Every day, there’s hundreds of people who do the climb on the Bridge. If you’re ever in the city, you’ve got to do the climb, because from the very top of the Bridge, you can see the whole of the city.”
Climbing Sydney Harbour Bridge
In 2025, Lonergan realised his long-held dream of climbing the Sydney Harbour Bridge. “They were very kind to me when they knew that I had worked there,” he says. “I was the only painter that came back.”
He kept in touch with some of his colleagues after leaving Sydney, including a man from Bristol who became a family friend, but sadly, “nearly all of those people have disappeared now.”
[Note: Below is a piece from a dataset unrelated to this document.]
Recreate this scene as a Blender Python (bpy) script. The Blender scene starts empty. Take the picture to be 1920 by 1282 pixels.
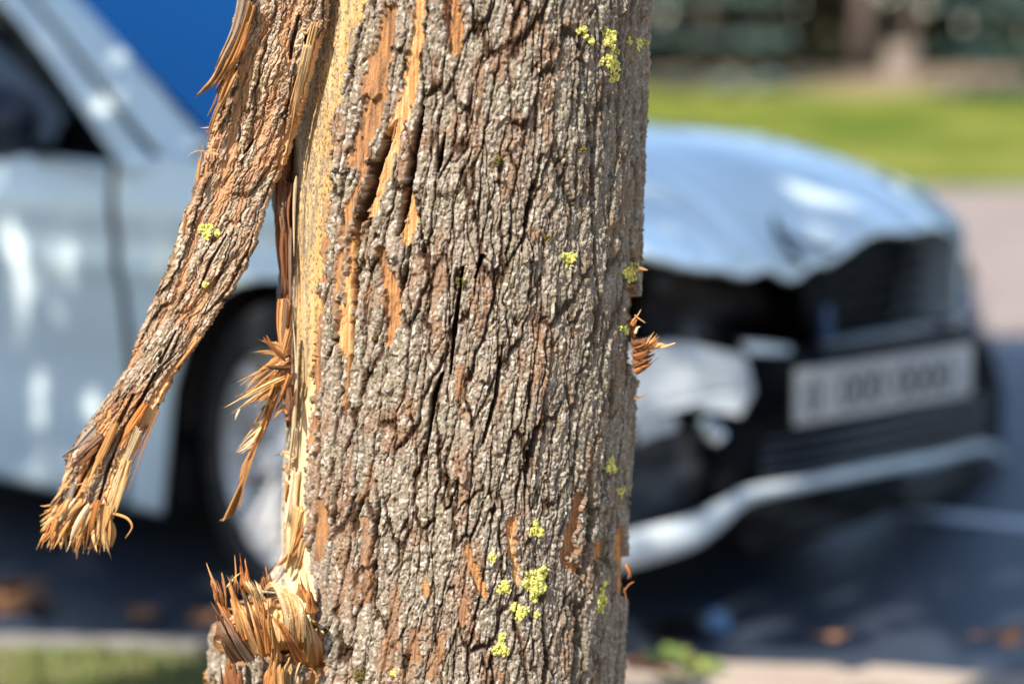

Standing on the summit of the Bridge this January, in the full heat of the Australian summer, Lonergan saw a transformed city of soaring skyscrapers, the Opera House he had seen being built, and of course, the Bridge itself. “The Sydney Harbour Bridge stands out,” he says. “It still overshadows everything else.”
Forever part of Sydney
The official Instagram page of the Sydney Harbour Bridge Climb shared a picture of Lonergan after completing the climb, alongside a black-and-white photograph of him in his 20s, standing on the Bridge he was employed to maintain. Dozens of commenters praised his efforts, with one writing that Lonergan is “forever part of Sydney” and “Sydney forever part of him.”
Now in his 80s, Lonergan has returned to his native Ireland and lives three miles outside of the town of Dungarvan, Co. Waterford. “It’s always nice to come back,” he says. “You always miss the homeland.” In his front room, he keeps a framed engineering drawing of the Sydney Harbour Bridge. He still intends to return to Sydney, “maybe by the end of the year, if not early next year.”